"Is Affix faster than pure Perl?"
This is the most important question. Migrating code to C requires an investment of time (and maybe the development of a new skillset) so the payoff must be worth it.
The simple answer is usually, "Yes, but..."
You must understand that there is a fixed cost to crossing the boundary between Perl and C (marshalling arguments, setting up the stack, the JIT trampoline, etc.). If your C function does very little (like adding two integers), the overhead might outweigh the speed gain.

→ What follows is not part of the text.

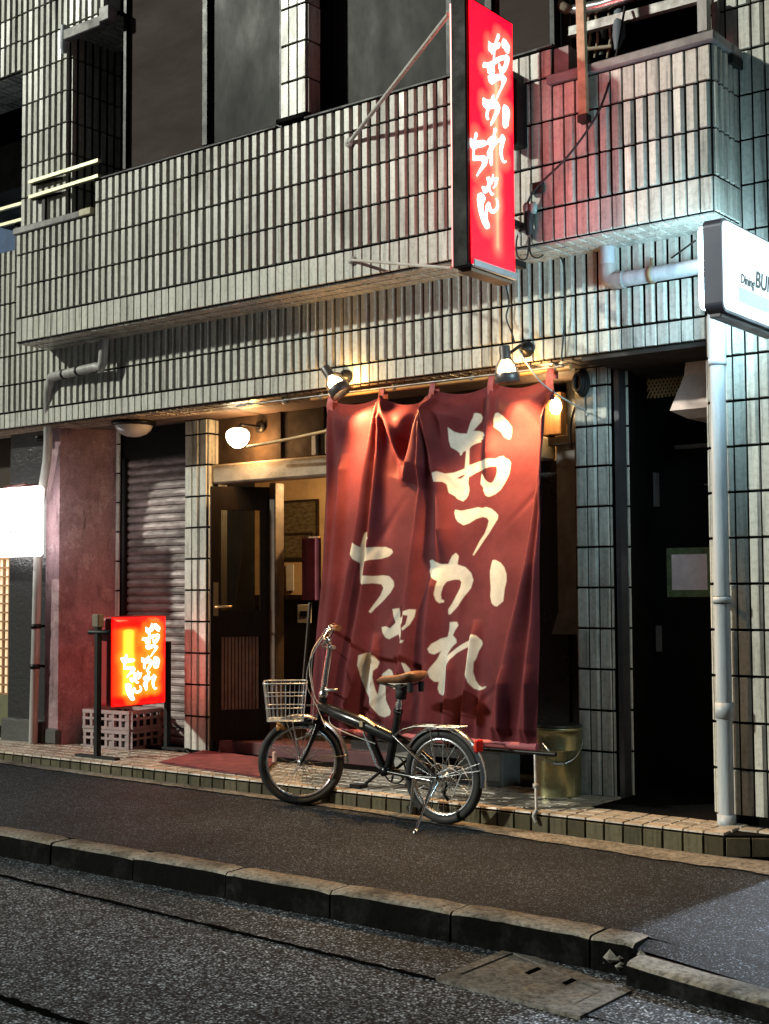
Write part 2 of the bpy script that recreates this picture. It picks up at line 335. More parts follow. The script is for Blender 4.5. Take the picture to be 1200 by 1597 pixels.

However, if your C function does heavy lifting (matrix math, cryptography, parsing), the gain is massive.
Let's benchmark a naive Fibonacci calculation in Perl versus C to see exactly how much faster native code can be.
The Recipe
use v5.40;
use Affix qw[:all];
use Affix::Build;
use Benchmark qw[cmpthese];
$|++;
# 1. Compiled C Implementation
# We use -O3 to ensure the C compiler optimizes the recursion as much as possible
my $c = Affix::Build->new( flags => { cflags => '-O3' } );
$c->add( \<<~'', lang => 'c' );
int fib_c(int n) {
if (n < 2) return n;
return fib_c(n-1) + fib_c(n-2);
}
affix $c->link, 'fib_c', [Int] => Int;
# 2. Perl Implementation
sub fib_p($n) {
return $n if $n < 2;
return fib_p( $n - 1 ) + fib_p( $n - 2 );
}
# 3. Benchmark
say 'Small N (High overhead impact)';
cmpthese(
-5,
{ Perl => sub { fib_p(10) },
Affix => sub { fib_c(10) }
}
);
say 'Large N (Raw compute dominance)';
cmpthese(
-5,
{ Perl => sub { fib_p(30) },
Affix => sub { fib_c(30) }
}
);
These are the results from my machine:
Small N (High overhead impact)
Rate Perl Affix
Perl 47892/s -- -100%
Affix 10607023/s 22048% --
Large N (Raw compute dominance)
Rate Perl Affix
Perl 3.16/s -- -100%
Affix 959/s 30258% --
How It Works
-
1. The Boundary Cost
In the "Small N" test, Affix leans on C to overcome the overhead of marshalling data back and forth. Even with the FFI 'tax,' the compiled C code processes the recursion so efficiently that it still runs 200x faster than the Perl subroutine.
-
2. The Compute Gain
In the "Large N" test, the difference widens. The C code runs entirely in native machine code for millions of recursive iterations before crossing back to Perl. As you can see, this results in the C version being over 300x faster than pure Perl.
Kitchen Reminders
-
Batching
If you have a C function that sets a single pixel, calling it 2 million times from Perl will be slow. Instead, expose a C function that takes an
Array[Pixel]and updates the whole image in one call. We'll get to even more advanced features like SIMD in later chapters.